-- BEGIN MATERIAL --

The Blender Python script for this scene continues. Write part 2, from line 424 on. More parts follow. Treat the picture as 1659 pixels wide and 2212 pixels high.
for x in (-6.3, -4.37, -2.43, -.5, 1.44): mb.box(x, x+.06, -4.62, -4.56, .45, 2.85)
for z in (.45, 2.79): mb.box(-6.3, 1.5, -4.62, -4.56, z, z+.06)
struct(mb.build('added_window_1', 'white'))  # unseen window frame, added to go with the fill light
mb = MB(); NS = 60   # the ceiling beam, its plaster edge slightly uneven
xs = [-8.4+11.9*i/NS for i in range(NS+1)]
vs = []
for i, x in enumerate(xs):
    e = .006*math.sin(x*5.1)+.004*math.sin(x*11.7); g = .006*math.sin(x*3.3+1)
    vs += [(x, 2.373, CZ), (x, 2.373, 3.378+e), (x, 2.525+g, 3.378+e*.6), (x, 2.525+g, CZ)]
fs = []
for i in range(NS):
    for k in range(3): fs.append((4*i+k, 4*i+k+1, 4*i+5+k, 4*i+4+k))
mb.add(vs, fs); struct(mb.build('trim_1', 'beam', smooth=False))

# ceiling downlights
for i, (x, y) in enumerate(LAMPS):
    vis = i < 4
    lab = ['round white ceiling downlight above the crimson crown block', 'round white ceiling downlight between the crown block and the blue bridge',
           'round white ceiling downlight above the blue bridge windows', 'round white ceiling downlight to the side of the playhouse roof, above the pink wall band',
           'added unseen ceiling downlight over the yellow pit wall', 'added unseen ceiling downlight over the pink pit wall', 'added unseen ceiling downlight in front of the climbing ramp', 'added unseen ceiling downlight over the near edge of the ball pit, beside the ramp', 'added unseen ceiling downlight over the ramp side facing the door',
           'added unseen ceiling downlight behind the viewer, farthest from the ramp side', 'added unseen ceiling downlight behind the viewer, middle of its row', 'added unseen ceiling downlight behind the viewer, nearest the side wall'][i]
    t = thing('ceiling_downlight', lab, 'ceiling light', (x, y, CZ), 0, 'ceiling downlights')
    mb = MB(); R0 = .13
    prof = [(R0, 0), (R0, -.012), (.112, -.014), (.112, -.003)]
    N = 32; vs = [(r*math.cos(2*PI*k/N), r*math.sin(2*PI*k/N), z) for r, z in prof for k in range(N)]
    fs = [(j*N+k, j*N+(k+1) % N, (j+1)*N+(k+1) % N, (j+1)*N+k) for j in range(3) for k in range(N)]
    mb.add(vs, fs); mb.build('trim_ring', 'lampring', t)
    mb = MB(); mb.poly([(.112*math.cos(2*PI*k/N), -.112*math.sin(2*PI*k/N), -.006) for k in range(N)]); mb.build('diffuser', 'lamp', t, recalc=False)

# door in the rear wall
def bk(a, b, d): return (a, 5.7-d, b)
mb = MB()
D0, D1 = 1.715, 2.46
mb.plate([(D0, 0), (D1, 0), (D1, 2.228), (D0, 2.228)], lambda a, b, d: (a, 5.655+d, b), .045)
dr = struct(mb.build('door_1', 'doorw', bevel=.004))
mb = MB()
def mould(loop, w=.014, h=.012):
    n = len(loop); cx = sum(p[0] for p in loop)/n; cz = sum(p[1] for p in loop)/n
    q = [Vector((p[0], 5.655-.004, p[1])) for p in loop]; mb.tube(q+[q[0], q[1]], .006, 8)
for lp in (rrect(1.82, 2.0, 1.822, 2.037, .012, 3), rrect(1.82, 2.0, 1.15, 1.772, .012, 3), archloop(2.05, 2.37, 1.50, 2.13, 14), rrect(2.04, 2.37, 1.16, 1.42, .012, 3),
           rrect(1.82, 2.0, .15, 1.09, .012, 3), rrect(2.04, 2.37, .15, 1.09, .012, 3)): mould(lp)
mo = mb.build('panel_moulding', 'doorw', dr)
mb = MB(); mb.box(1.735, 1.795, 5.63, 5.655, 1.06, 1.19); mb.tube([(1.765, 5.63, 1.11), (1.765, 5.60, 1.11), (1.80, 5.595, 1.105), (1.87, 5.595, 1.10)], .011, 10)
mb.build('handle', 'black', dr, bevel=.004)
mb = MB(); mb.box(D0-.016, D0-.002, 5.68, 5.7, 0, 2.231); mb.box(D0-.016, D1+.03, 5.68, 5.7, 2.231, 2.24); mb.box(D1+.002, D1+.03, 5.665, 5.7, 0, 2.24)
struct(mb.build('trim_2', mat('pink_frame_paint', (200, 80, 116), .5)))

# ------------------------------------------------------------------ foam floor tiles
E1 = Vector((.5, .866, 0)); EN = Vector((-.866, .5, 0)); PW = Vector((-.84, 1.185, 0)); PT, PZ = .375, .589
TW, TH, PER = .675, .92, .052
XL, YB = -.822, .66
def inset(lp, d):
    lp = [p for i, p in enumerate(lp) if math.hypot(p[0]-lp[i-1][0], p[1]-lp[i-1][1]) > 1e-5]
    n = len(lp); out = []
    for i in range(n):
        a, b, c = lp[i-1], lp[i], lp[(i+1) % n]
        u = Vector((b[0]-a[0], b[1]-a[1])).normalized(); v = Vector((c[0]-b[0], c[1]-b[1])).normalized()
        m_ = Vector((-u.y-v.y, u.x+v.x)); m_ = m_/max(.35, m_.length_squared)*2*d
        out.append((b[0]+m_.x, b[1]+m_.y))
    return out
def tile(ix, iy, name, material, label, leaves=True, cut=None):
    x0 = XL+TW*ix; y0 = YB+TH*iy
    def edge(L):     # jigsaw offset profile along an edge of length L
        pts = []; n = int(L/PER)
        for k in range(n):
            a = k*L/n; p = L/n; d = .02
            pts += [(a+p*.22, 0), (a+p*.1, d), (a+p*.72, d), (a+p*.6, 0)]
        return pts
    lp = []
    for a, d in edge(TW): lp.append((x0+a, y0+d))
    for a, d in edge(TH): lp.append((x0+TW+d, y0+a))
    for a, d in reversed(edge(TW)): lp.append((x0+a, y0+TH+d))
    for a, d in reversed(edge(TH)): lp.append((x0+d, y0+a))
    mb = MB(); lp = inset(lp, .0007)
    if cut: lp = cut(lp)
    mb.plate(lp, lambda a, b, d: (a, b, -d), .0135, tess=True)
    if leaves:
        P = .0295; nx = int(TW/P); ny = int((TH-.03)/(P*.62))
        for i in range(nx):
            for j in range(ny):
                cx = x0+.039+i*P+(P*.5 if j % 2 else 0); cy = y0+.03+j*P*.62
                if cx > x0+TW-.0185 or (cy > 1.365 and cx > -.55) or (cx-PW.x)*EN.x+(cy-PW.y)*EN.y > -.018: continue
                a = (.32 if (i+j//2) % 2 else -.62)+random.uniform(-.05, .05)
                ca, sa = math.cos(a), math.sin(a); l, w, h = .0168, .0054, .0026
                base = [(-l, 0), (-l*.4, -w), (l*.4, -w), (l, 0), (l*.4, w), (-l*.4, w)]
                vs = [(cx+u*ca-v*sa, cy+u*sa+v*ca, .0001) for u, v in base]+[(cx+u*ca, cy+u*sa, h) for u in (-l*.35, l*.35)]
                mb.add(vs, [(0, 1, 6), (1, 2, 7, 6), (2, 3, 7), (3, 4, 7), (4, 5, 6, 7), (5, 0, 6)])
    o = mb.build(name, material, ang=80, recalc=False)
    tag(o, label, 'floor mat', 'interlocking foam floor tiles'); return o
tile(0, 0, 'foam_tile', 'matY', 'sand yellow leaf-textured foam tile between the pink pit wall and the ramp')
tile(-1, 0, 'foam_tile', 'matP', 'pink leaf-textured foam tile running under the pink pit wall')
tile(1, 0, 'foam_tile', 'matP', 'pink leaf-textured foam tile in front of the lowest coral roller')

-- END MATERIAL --

Write out the listing once more, matching it exactly.

*RESULT OF THE TASK*:
The Blender Python script for this scene continues. Write part 2, from line 424 on. More parts follow. Treat the picture as 1659 pixels wide and 2212 pixels high.
for x in (-6.3, -4.37, -2.43, -.5, 1.44): mb.box(x, x+.06, -4.62, -4.56, .45, 2.85)
for z in (.45, 2.79): mb.box(-6.3, 1.5, -4.62, -4.56, z, z+.06)
struct(mb.build('added_window_1', 'white'))  # unseen window frame, added to go with the fill light
mb = MB(); NS = 60   # the ceiling beam, its plaster edge slightly uneven
xs = [-8.4+11.9*i/NS for i in range(NS+1)]
vs = []
for i, x in enumerate(xs):
    e = .006*math.sin(x*5.1)+.004*math.sin(x*11.7); g = .006*math.sin(x*3.3+1)
    vs += [(x, 2.373, CZ), (x, 2.373, 3.378+e), (x, 2.525+g, 3.378+e*.6), (x, 2.525+g, CZ)]
fs = []
for i in range(NS):
    for k in range(3): fs.append((4*i+k, 4*i+k+1, 4*i+5+k, 4*i+4+k))
mb.add(vs, fs); struct(mb.build('trim_1', 'beam', smooth=False))

# ceiling downlights
for i, (x, y) in enumerate(LAMPS):
    vis = i < 4
    lab = ['round white ceiling downlight above the crimson crown block', 'round white ceiling downlight between the crown block and the blue bridge',
           'round white ceiling downlight above the blue bridge windows', 'round white ceiling downlight to the side of the playhouse roof, above the pink wall band',
           'added unseen ceiling downlight over the yellow pit wall', 'added unseen ceiling downlight over the pink pit wall', 'added unseen ceiling downlight in front of the climbing ramp', 'added unseen ceiling downlight over the near edge of the ball pit, beside the ramp', 'added unseen ceiling downlight over the ramp side facing the door',
           'added unseen ceiling downlight behind the viewer, farthest from the ramp side', 'added unseen ceiling downlight behind the viewer, middle of its row', 'added unseen ceiling downlight behind the viewer, nearest the side wall'][i]
    t = thing('ceiling_downlight', lab, 'ceiling light', (x, y, CZ), 0, 'ceiling downlights')
    mb = MB(); R0 = .13
    prof = [(R0, 0), (R0, -.012), (.112, -.014), (.112, -.003)]
    N = 32; vs = [(r*math.cos(2*PI*k/N), r*math.sin(2*PI*k/N), z) for r, z in prof for k in range(N)]
    fs = [(j*N+k, j*N+(k+1) % N, (j+1)*N+(k+1) % N, (j+1)*N+k) for j in range(3) for k in range(N)]
    mb.add(vs, fs); mb.build('trim_ring', 'lampring', t)
    mb = MB(); mb.poly([(.112*math.cos(2*PI*k/N), -.112*math.sin(2*PI*k/N), -.006) for k in range(N)]); mb.build('diffuser', 'lamp', t, recalc=False)

# door in the rear wall
def bk(a, b, d): return (a, 5.7-d, b)
mb = MB()
D0, D1 = 1.715, 2.46
mb.plate([(D0, 0), (D1, 0), (D1, 2.228), (D0, 2.228)], lambda a, b, d: (a, 5.655+d, b), .045)
dr = struct(mb.build('door_1', 'doorw', bevel=.004))
mb = MB()
def mould(loop, w=.014, h=.012):
    n = len(loop); cx = sum(p[0] for p in loop)/n; cz = sum(p[1] for p in loop)/n
    q = [Vector((p[0], 5.655-.004, p[1])) for p in loop]; mb.tube(q+[q[0], q[1]], .006, 8)
for lp in (rrect(1.82, 2.0, 1.822, 2.037, .012, 3), rrect(1.82, 2.0, 1.15, 1.772, .012, 3), archloop(2.05, 2.37, 1.50, 2.13, 14), rrect(2.04, 2.37, 1.16, 1.42, .012, 3),
           rrect(1.82, 2.0, .15, 1.09, .012, 3), rrect(2.04, 2.37, .15, 1.09, .012, 3)): mould(lp)
mo = mb.build('panel_moulding', 'doorw', dr)
mb = MB(); mb.box(1.735, 1.795, 5.63, 5.655, 1.06, 1.19); mb.tube([(1.765, 5.63, 1.11), (1.765, 5.60, 1.11), (1.80, 5.595, 1.105), (1.87, 5.595, 1.10)], .011, 10)
mb.build('handle', 'black', dr, bevel=.004)
mb = MB(); mb.box(D0-.016, D0-.002, 5.68, 5.7, 0, 2.231); mb.box(D0-.016, D1+.03, 5.68, 5.7, 2.231, 2.24); mb.box(D1+.002, D1+.03, 5.665, 5.7, 0, 2.24)
struct(mb.build('trim_2', mat('pink_frame_paint', (200, 80, 116), .5)))

# ------------------------------------------------------------------ foam floor tiles
E1 = Vector((.5, .866, 0)); EN = Vector((-.866, .5, 0)); PW = Vector((-.84, 1.185, 0)); PT, PZ = .375, .589
TW, TH, PER = .675, .92, .052
XL, YB = -.822, .66
def inset(lp, d):
    lp = [p for i, p in enumerate(lp) if math.hypot(p[0]-lp[i-1][0], p[1]-lp[i-1][1]) > 1e-5]
    n = len(lp); out = []
    for i in range(n):
        a, b, c = lp[i-1], lp[i], lp[(i+1) % n]
        u = Vector((b[0]-a[0], b[1]-a[1])).normalized(); v = Vector((c[0]-b[0], c[1]-b[1])).normalized()
        m_ = Vector((-u.y-v.y, u.x+v.x)); m_ = m_/max(.35, m_.length_squared)*2*d
        out.append((b[0]+m_.x, b[1]+m_.y))
    return out
def tile(ix, iy, name, material, label, leaves=True, cut=None):
    x0 = XL+TW*ix; y0 = YB+TH*iy
    def edge(L):     # jigsaw offset profile along an edge of length L
        pts = []; n = int(L/PER)
        for k in range(n):
            a = k*L/n; p = L/n; d = .02
            pts += [(a+p*.22, 0), (a+p*.1, d), (a+p*.72, d), (a+p*.6, 0)]
        return pts
    lp = []
    for a, d in edge(TW): lp.append((x0+a, y0+d))
    for a, d in edge(TH): lp.append((x0+TW+d, y0+a))
    for a, d in reversed(edge(TW)): lp.append((x0+a, y0+TH+d))
    for a, d in reversed(edge(TH)): lp.append((x0+d, y0+a))
    mb = MB(); lp = inset(lp, .0007)
    if cut: lp = cut(lp)
    mb.plate(lp, lambda a, b, d: (a, b, -d), .0135, tess=True)
    if leaves:
        P = .0295; nx = int(TW/P); ny = int((TH-.03)/(P*.62))
        for i in range(nx):
            for j in range(ny):
                cx = x0+.039+i*P+(P*.5 if j % 2 else 0); cy = y0+.03+j*P*.62
                if cx > x0+TW-.0185 or (cy > 1.365 and cx > -.55) or (cx-PW.x)*EN.x+(cy-PW.y)*EN.y > -.018: continue
                a = (.32 if (i+j//2) % 2 else -.62)+random.uniform(-.05, .05)
                ca, sa = math.cos(a), math.sin(a); l, w, h = .0168, .0054, .0026
                base = [(-l, 0), (-l*.4, -w), (l*.4, -w), (l, 0), (l*.4, w), (-l*.4, w)]
                vs = [(cx+u*ca-v*sa, cy+u*sa+v*ca, .0001) for u, v in base]+[(cx+u*ca, cy+u*sa, h) for u in (-l*.35, l*.35)]
                mb.add(vs, [(0, 1, 6), (1, 2, 7, 6), (2, 3, 7), (3, 4, 7), (4, 5, 6, 7), (5, 0, 6)])
    o = mb.build(name, material, ang=80, recalc=False)
    tag(o, label, 'floor mat', 'interlocking foam floor tiles'); return o
tile(0, 0, 'foam_tile', 'matY', 'sand yellow leaf-textured foam tile between the pink pit wall and the ramp')
tile(-1, 0, 'foam_tile', 'matP', 'pink leaf-textured foam tile running under the pink pit wall')
tile(1, 0, 'foam_tile', 'matP', 'pink leaf-textured foam tile in front of the lowest coral roller')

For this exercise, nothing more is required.